━━━ INFORMATION PROVIDED

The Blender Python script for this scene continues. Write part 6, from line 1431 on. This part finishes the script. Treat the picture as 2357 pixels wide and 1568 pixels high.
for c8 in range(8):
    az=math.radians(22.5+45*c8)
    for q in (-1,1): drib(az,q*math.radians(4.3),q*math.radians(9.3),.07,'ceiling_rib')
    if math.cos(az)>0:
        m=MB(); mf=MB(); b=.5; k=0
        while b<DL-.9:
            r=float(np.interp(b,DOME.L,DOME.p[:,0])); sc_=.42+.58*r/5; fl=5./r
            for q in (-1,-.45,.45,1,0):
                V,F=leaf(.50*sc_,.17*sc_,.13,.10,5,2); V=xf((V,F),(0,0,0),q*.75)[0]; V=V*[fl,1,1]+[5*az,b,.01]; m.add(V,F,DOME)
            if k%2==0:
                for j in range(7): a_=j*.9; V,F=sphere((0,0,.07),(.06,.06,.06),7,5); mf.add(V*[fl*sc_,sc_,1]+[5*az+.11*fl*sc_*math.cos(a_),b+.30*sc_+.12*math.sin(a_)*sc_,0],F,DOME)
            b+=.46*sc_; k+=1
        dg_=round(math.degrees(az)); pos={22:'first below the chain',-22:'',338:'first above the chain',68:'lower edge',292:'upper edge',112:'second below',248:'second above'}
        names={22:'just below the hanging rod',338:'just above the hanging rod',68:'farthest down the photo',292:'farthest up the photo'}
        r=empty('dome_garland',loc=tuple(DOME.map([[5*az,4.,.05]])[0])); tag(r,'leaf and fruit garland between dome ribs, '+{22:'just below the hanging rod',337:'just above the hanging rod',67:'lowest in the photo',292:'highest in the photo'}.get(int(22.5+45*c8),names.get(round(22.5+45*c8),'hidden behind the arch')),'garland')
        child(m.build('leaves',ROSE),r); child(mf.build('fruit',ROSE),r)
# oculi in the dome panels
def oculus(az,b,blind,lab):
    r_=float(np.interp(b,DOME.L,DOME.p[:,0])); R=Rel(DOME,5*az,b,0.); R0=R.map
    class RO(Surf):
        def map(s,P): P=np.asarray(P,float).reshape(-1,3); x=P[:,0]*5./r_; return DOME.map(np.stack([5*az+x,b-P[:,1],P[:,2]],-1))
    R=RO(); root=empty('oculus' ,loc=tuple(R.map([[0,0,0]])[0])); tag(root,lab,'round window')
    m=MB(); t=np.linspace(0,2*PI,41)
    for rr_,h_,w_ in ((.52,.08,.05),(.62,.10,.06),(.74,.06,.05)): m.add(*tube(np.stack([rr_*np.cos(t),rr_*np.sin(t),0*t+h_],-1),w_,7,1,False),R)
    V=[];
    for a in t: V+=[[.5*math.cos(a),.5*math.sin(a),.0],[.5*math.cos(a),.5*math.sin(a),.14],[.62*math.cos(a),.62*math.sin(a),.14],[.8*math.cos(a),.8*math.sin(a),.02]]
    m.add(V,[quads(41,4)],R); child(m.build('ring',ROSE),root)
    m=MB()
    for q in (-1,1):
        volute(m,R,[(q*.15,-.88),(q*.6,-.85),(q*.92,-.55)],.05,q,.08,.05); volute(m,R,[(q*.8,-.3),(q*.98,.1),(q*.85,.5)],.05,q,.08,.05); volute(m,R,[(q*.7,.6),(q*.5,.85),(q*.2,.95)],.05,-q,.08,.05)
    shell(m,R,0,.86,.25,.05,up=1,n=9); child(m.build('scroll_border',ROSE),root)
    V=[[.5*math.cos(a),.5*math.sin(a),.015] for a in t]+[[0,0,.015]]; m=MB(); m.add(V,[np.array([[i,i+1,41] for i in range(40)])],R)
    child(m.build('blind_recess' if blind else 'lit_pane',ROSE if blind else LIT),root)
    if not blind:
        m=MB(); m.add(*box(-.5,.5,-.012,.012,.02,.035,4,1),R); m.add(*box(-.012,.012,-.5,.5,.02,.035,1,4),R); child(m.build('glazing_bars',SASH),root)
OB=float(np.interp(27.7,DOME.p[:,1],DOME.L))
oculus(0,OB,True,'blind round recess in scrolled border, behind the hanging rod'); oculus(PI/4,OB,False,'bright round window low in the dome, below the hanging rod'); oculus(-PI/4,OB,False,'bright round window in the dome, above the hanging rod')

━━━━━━

WHAT NEEDS TO BE DONE
Repeat the preceding lines exactly, please, every one of them.

ANSWER BELOW
The Blender Python script for this scene continues. Write part 6, from line 1431 on. This part finishes the script. Treat the picture as 2357 pixels wide and 1568 pixels high.
for c8 in range(8):
    az=math.radians(22.5+45*c8)
    for q in (-1,1): drib(az,q*math.radians(4.3),q*math.radians(9.3),.07,'ceiling_rib')
    if math.cos(az)>0:
        m=MB(); mf=MB(); b=.5; k=0
        while b<DL-.9:
            r=float(np.interp(b,DOME.L,DOME.p[:,0])); sc_=.42+.58*r/5; fl=5./r
            for q in (-1,-.45,.45,1,0):
                V,F=leaf(.50*sc_,.17*sc_,.13,.10,5,2); V=xf((V,F),(0,0,0),q*.75)[0]; V=V*[fl,1,1]+[5*az,b,.01]; m.add(V,F,DOME)
            if k%2==0:
                for j in range(7): a_=j*.9; V,F=sphere((0,0,.07),(.06,.06,.06),7,5); mf.add(V*[fl*sc_,sc_,1]+[5*az+.11*fl*sc_*math.cos(a_),b+.30*sc_+.12*math.sin(a_)*sc_,0],F,DOME)
            b+=.46*sc_; k+=1
        dg_=round(math.degrees(az)); pos={22:'first below the chain',-22:'',338:'first above the chain',68:'lower edge',292:'upper edge',112:'second below',248:'second above'}
        names={22:'just below the hanging rod',338:'just above the hanging rod',68:'farthest down the photo',292:'farthest up the photo'}
        r=empty('dome_garland',loc=tuple(DOME.map([[5*az,4.,.05]])[0])); tag(r,'leaf and fruit garland between dome ribs, '+{22:'just below the hanging rod',337:'just above the hanging rod',67:'lowest in the photo',292:'highest in the photo'}.get(int(22.5+45*c8),names.get(round(22.5+45*c8),'hidden behind the arch')),'garland')
        child(m.build('leaves',ROSE),r); child(mf.build('fruit',ROSE),r)
# oculi in the dome panels
def oculus(az,b,blind,lab):
    r_=float(np.interp(b,DOME.L,DOME.p[:,0])); R=Rel(DOME,5*az,b,0.); R0=R.map
    class RO(Surf):
        def map(s,P): P=np.asarray(P,float).reshape(-1,3); x=P[:,0]*5./r_; return DOME.map(np.stack([5*az+x,b-P[:,1],P[:,2]],-1))
    R=RO(); root=empty('oculus' ,loc=tuple(R.map([[0,0,0]])[0])); tag(root,lab,'round window')
    m=MB(); t=np.linspace(0,2*PI,41)
    for rr_,h_,w_ in ((.52,.08,.05),(.62,.10,.06),(.74,.06,.05)): m.add(*tube(np.stack([rr_*np.cos(t),rr_*np.sin(t),0*t+h_],-1),w_,7,1,False),R)
    V=[];
    for a in t: V+=[[.5*math.cos(a),.5*math.sin(a),.0],[.5*math.cos(a),.5*math.sin(a),.14],[.62*math.cos(a),.62*math.sin(a),.14],[.8*math.cos(a),.8*math.sin(a),.02]]
    m.add(V,[quads(41,4)],R); child(m.build('ring',ROSE),root)
    m=MB()
    for q in (-1,1):
        volute(m,R,[(q*.15,-.88),(q*.6,-.85),(q*.92,-.55)],.05,q,.08,.05); volute(m,R,[(q*.8,-.3),(q*.98,.1),(q*.85,.5)],.05,q,.08,.05); volute(m,R,[(q*.7,.6),(q*.5,.85),(q*.2,.95)],.05,-q,.08,.05)
    shell(m,R,0,.86,.25,.05,up=1,n=9); child(m.build('scroll_border',ROSE),root)
    V=[[.5*math.cos(a),.5*math.sin(a),.015] for a in t]+[[0,0,.015]]; m=MB(); m.add(V,[np.array([[i,i+1,41] for i in range(40)])],R)
    child(m.build('blind_recess' if blind else 'lit_pane',ROSE if blind else LIT),root)
    if not blind:
        m=MB(); m.add(*box(-.5,.5,-.012,.012,.02,.035,4,1),R); m.add(*box(-.012,.012,-.5,.5,.02,.035,1,4),R); child(m.build('glazing_bars',SASH),root)
OB=float(np.interp(27.7,DOME.p[:,1],DOME.L))
oculus(0,OB,True,'blind round recess in scrolled border, behind the hanging rod'); oculus(PI/4,OB,False,'bright round window low in the dome, below the hanging rod'); oculus(-PI/4,OB,False,'bright round window in the dome, above the hanging rod')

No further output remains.